Lunches, Drinks, Dinners, Organized Receptions, Business Meetings, etc.


            These are the prime opportunities for “quality time” with old friends and new friends. If you are skillful, you can end up socializing with people who can be useful to your research and/or career. Careers are partly social sports, and knowing lots of people can be fun, and rewarding. That said, I always feel a twinge of suspicion when I talk to people and they focus on gossip, and it’s hard to get them to talk about substance in research or current events. That said, it is useful, and substantive to learn about trends and circumstances in other departments and across the fields. It can take a bit of chutzpah to venture into another university’s reception, but if you have business to conduct or people to meet, go right on in. Receptions are often a good place to meet old profs and friends from your own university.


            And if you want to get a little notice or serve a subfield, go to a section business meeting or two (especially if you are a member of the section! - I’m not sure on non-member attendance, but I’d bet voting on issues as a non-member is not kosher). You can learn how they are run, and before you know you’ll be on an awards committee, treasurer, or even section organizer.


The Book Room


            The book room where publishers display their wares serves two main purposes: the first is to get a snapshot view of new textbooks or scholarly books of interest. You can survey a far greater swath of books of interest here than any book store I know of, and the scanning is far more efficient than searching via Amazon/the internet.


            Publishers and editors make the book room crucial for a second reason. This is where you can hawk your book prospectus, entice publishers to review your book, follow up on submissions, etc. Depending on where you are in your career, the editors/publishers can be the most powerful people on earth. So be nice to them. Also, do not annoy them or waste their time, because once you realize how hard it is to talk to them, you will also realize how busy they are. Email before the conference to set up a time to talk with select publishers (do your homework first - do they publish anything related to what you are writing about?), or get to their booth/s early in the conference to set up an appointment. Prepare to summarize your work/argument/contribution in a few sentences.


            You should have copies of your CV, book prospectus, and maybe even a bound copy of the MS (not that they will want the copy, but if you are lucky, they may thumb it.). Indeed, early in your career, you should always carry copies of your CV, conference paper, prospectus, and business card, at least and especially during business hours. I ‘m paranoid, and always like to be prepared, but why not be prepared? Someone may just be interested. At least being prepared implies hope, and capability to do something about it.


The Job Interview Room


            Here is where you offer your CV, and potential employers decide if they want to interview you. You should practice your interview skills, and try to ignore the tense atmosphere that pervades this area. Be ready to: Sum up your diss quickly and clearly. Talk about your teaching philosophy. Talk about your next research project. See the previous paragraph on what to bring to the interview.

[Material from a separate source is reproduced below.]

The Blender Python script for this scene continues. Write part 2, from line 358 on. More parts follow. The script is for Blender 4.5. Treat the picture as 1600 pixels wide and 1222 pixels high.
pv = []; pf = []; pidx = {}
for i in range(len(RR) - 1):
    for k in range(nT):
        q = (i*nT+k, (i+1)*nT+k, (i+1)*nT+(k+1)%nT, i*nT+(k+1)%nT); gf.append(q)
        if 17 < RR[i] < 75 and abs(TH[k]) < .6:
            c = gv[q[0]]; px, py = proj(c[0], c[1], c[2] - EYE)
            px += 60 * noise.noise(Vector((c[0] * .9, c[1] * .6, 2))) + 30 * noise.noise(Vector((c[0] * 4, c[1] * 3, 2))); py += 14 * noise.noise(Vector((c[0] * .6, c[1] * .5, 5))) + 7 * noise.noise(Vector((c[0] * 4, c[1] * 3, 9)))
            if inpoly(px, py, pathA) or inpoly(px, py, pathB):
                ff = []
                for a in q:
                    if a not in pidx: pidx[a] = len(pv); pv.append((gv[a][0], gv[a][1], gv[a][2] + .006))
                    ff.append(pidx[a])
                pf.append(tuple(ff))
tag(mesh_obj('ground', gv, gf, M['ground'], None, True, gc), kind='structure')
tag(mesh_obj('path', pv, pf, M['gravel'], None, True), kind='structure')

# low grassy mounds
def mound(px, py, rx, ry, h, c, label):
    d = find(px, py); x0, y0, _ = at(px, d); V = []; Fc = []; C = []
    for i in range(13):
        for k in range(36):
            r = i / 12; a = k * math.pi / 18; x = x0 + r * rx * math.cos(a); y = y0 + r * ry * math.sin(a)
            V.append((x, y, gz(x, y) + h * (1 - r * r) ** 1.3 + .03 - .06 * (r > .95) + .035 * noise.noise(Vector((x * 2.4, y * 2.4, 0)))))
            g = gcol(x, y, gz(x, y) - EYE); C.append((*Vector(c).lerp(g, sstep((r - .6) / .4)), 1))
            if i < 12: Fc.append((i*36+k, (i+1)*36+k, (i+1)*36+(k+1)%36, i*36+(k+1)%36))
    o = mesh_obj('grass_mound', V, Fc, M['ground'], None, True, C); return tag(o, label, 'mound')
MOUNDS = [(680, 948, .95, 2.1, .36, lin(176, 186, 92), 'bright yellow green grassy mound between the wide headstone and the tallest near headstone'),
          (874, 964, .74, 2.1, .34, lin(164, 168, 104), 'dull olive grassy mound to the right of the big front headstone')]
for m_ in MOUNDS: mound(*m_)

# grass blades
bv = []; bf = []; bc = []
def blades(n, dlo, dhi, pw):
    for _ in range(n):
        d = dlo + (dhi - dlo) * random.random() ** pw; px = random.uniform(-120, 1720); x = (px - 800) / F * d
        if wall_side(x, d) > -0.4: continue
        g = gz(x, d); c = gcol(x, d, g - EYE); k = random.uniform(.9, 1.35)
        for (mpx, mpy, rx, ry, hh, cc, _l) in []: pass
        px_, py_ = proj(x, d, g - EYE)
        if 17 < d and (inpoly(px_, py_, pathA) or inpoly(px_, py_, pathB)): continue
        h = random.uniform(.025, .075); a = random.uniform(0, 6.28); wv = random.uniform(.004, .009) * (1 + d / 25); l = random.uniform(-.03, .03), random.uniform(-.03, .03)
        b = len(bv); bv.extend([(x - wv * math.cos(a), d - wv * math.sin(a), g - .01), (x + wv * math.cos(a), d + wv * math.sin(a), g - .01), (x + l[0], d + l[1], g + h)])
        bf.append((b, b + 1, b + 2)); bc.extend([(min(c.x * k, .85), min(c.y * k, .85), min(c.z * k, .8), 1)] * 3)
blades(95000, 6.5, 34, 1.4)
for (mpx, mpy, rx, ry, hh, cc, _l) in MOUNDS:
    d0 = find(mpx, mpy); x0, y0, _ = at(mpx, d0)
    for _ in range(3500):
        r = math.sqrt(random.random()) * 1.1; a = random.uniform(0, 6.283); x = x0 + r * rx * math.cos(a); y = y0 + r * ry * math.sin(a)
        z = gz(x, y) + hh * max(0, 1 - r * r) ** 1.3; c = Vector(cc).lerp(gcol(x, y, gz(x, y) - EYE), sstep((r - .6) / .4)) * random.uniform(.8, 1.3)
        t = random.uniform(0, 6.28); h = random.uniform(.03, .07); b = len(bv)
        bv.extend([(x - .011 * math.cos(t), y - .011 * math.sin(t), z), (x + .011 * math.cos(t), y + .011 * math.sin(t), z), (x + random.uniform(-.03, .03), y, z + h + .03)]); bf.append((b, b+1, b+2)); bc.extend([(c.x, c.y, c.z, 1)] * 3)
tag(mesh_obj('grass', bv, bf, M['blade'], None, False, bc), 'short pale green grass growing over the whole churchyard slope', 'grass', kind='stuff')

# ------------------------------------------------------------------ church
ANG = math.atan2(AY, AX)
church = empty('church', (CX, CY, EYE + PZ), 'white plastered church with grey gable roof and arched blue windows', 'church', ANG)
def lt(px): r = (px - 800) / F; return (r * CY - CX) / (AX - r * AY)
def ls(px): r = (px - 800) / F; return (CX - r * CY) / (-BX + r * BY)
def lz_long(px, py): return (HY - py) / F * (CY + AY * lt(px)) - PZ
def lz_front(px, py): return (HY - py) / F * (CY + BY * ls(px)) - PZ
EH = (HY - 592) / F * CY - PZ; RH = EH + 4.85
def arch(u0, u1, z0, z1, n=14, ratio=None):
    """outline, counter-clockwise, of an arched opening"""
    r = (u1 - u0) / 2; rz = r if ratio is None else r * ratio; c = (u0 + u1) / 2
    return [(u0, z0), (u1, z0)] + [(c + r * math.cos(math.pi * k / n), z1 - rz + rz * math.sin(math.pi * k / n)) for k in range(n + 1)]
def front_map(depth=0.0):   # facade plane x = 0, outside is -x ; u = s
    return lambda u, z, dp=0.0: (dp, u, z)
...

            Many snobbish schools and people do not use the interview room. I think that if you are a candidate in a tough job market, you should leave no stone unturned. You just might make a good impression that will cause the search committee to smile at your application folder and put you on the long short list.


Other Details


            The dress at conferences is business fairly-formal. Some men wear suits, which seem a bit much. I always wear a coat and tie, nice pants, and nice shirt. I take off the coat or do not wear the coat if I am the least bit hot. I can not speak to equivalents for women.


            Always be nice to people you meet, and constructive and polite when you criticize. You never know who you are facing: a person who will review your article or book, someone on a future job search committee, etc.

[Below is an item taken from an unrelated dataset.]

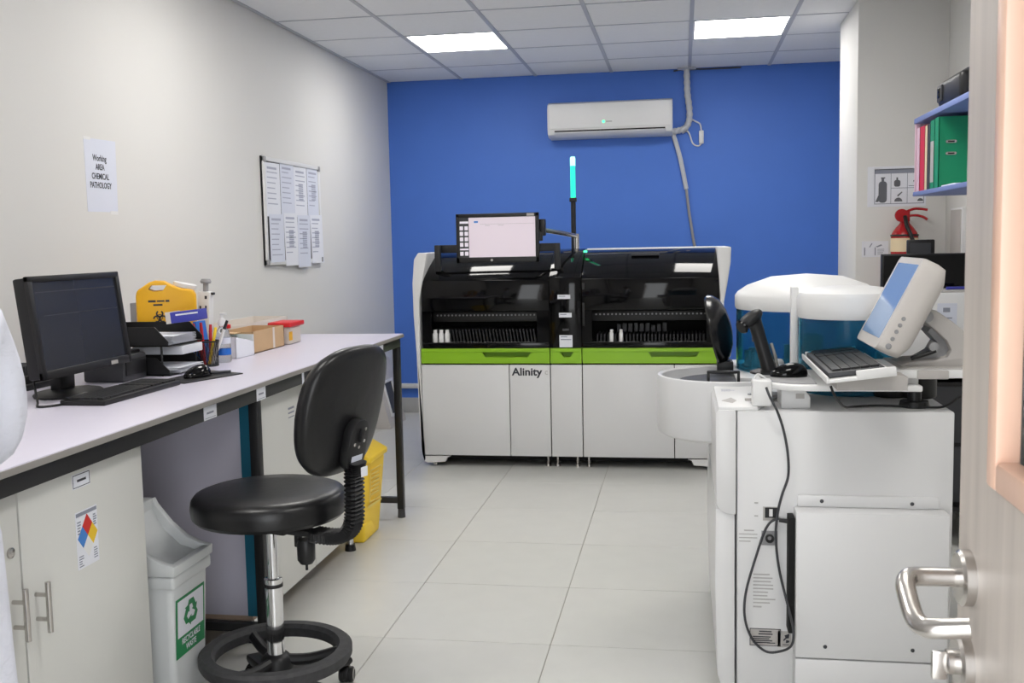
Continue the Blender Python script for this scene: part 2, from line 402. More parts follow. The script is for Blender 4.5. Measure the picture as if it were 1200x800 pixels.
# ================================================================== LAB BENCH
BX, BT, BE = -1.412, 0.945, 5.06
t = thing('lab_bench', 'long lab bench with lilac-white worktop and black steel frame along the left wall', 'bench', (-1.89, 3, 0))
part('worktop', B(XL+0.002, BX+0.012, 0.75, BE+0.012, 0.926, BT, bev=0.003), M_top, t)
part('edge_band', B(BX+0.012, BX+0.0155, 0.75, BE+0.012, 0.927, BT-0.003), M_edge, t)
ap = NB(); box(ap, BX-0.04, BX, 0.78, BE, 0.880, 0.926, bev=0.003); box(ap, XL+0.02, BX-0.04, BE-0.04, BE, 0.880, 0.926, bev=0.003); box(ap, XL+0.02, XL+0.06, 0.78, BE-0.04, 0.880, 0.926)
part('apron_rail', ap, M_blackm, t)
for y in (0.80, 3.255, BE-0.034):
    for x in (BX-0.034, XL+0.02):
        lg = part('leg', B(x, x+0.034, y, y+0.034, 0.045, 0.880, bev=0.003), M_blackm, t)
        part('foot', cyl(NB(), (x+0.017, y+0.017, 0.0), (x+0.017, y+0.017, 0.045), 0.020, 0.018, 16), M_dgrey, lg)
    part('lower_rail', B(XL+0.054, BX-0.034, y+0.003, y+0.031, 0.075, 0.105, bev=0.002), M_blackm, t)
for i, (y, w, h) in enumerate(((2.905, 0.085, 0.042), (3.29, 0.075, 0.045), (3.685, 0.02, 0.05), (4.71, 0.075, 0.034))):
    fr = frame((BX, y, 0.903), (0, 1, 0), (0, 0, 1))
    lb = part('label', flat([rect(-w/2, w/2, -h/2, h/2)], fr, 0.0002, 0.001), M_paper, t)
    if i < 2: part('print', flat([rect(-w*0.3, w*0.25, -0.004, 0.002), rect(-w*0.42, w*0.42, -h*0.4, -h*0.36)], fr, 0.0016), M_inkg, lb)

def bar_handle(y, z0, z1, x, parent):
    h = NB(); cyl(h, (x+0.032, y, z0), (x+0.032, y, z1), 0.0065, seg=14)
    for z in (z0+0.03, z1-0.03): cyl(h, (x, y, z), (x+0.032, y, z), 0.005, seg=10)
    return part('handle', h, M_steel, parent)
# cabinet with the diamond label
CF = -1.452
t = thing('base_cabinet', 'white two-door cabinet under the near bench end with a coloured hazard diamond label', 'cabinet', (-1.9, 2.03, 0))
part('body', B(XL+0.03, CF-0.018, 1.50, 2.562, 0.09, 0.876, bev=0.001), M_cab, t)
part('plinth', B(XL+0.05, CF-0.05, 1.52, 2.54, 0.0, 0.09), M_dark, t)
d1 = part('door', B(CF-0.018, CF, 2.035, 2.565, 0.095, 0.876, bev=0.0015), M_cab, t)
d0 = part('door', B(CF-0.018, CF, 1.50, 2.029, 0.095, 0.876, bev=0.0015), M_cab, t)
bar_handle(2.075, 0.535, 0.652, CF, d1); bar_handle(1.995, 0.545, 0.662, CF, d0)
lk = lathe(NB(), [(0, 0), (0.012, 0), (0.012, 0.004), (0.007, 0.006), (0, 0.006)], (CF, 1.997, 0.742), (CF+1, 1.997, 0.742), 16)
part('lock', lk, M_steel, d0)
fr = frame((CF, 2.278, 0.840), (0, 1, 0), (0, 0, 1))
lb = part('label', flat([rect(-0.038, 0.038, -0.018, 0.018)], fr, 0.0002, 0.0006), M_paper, d1)
fr2 = frame((CF, 2.292, 0.690), (0, 1, 0), (0, 0, 1))
lines_bm = flat(outline(-0.036, 0.036, -0.016, 0.016, 0.002)+[rect(-0.018, 0.02, -0.003, 0.003)], fr, 0.001)
part('print', lines_bm, M_ink, d1)
part('label', flat([rect(-0.048, 0.045, -0.068, 0.074)], fr2, 0.0002, 0.0006), M_paper, d1)
dm = 0.027
for nm, cx, cz, m in (('hazard_square', 0, dm, M_hred), ('hazard_square', -dm, 0, M_hblue), ('hazard_square', dm, 0, M_hyel), ('hazard_square', 0, -dm, M_white)):
    part(nm, flat([[(cx*0.8, cz-dm+0.008), (cx*0.8+dm*0.8, cz+0.008), (cx*0.8, cz+dm+0.008), (cx*0.8-dm*0.8, cz+0.008)]], fr2, 0.001), m, d1)
part('print', flat([rect(-0.046, 0.043, 0.062, 0.071)]+lines(-0.042, -0.026, 0.05, 5, 0.007, 0.0035)+lines(0.026, 0.042, 0.054, 5, 0.006, 0.0035, 1)+lines(-0.042, -0.022, -0.036, 5, 0.006, 0.003, 2)+lines(0.022, 0.042, -0.03, 5, 0.006, 0.003, 3), fr2, 0.001), M_inkg, d1, stuff=True)
# cabinet behind the chair
t = thing('base_cabinet', 'white cabinet on short feet under the far bench half, behind the chair', 'cabinet', (-1.9, 3.9, 0))
part('body', B(XL+0.03, CF-0.04, 3.318, 4.50, 0.118, 0.876, bev=0.001), M_cab, t)
part('side_panel', B(XL+0.03, CF-0.036, 3.30, 3.318, 0.118, 0.876), M_cabside, t, label='lilac grey side board with a raw lower edge')
part('edge_film', B(-1.497, -1.462, 3.2965, 3.3012, 0.118, 0.876), M_tealedge, t, label='teal film strip on the board edge')
part('base_board', B(XL+0.03, CF-0.03, 3.302, 4.50, 0.10, 0.118), M_wood, t)
for y0, y1 in ((3.325, 3.90), (3.906, 4.50)): part('door', B(CF-0.038, CF-0.018, y0, y1, 0.105, 0.876, bev=0.0015), M_cab, t)
fr = frame((CF-0.018, 3.70, 0.77), (0, 1, 0), (0, 0, 1))
part('print', flat([rect(-0.03, 0.03, 0.012, 0.02), rect(-0.03, 0.03, -0.004, 0.002), rect(-0.03, 0.03, -0.02, -0.016)], fr, 0.0003), M_inkg, t)
for x in (CF-0.06, XL+0.08):
    for y in (3.37, 4.46):
        ft = part('foot', cyl(NB(), (x, y, 0.03), (x, y, 0.10), 0.016, seg=14), M_chrome, t)
        part('foot_pad', cyl(NB(), (x, y, 0), (x, y, 0.03), 0.026, 0.022, 16), M_black, ft)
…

            Staying at the conference hotel has many advantages: it is convenient to be able to run to your room, wash up, change, dump stuff, pick up stuff at a moment’s notice. On the other hand, you have to be “on” all the time. You may be able to get cheaper rates at nearby hotels, but conference deals are sometimes really quite good. In the end, you have to calculate how you feel about convenience, privacy, money, etc.

 

            Occasionally, you may realize too late that you should have applied for a conference.  You may have accidentally made great progress on an article or dissertation.  Sometimes conferences have needs for panelists, chairs, and discussants at the last minute to fill out panels, make up for cancellations, etc.  So it may pay (or it may be a PITA) to contact section chairs and see if they have any slots open.


            While it is not the point of going to conferences, do not forget that you may be in a great city with much to see. If you are free and able to do so, a particularly good thing to do is go for extra days on either side of the conference.


            Conferences often offer some sort of email access. But there are often long lines. Hotels increasingly offer access in their rooms, and / or through wi-fi. So one reason to bring your laptop is if email is crucial to your existence....  Update: Smartphones have lessened the lines considerably.


            In the end, there is much to be learned at conferences, so go, work hard, and have fun.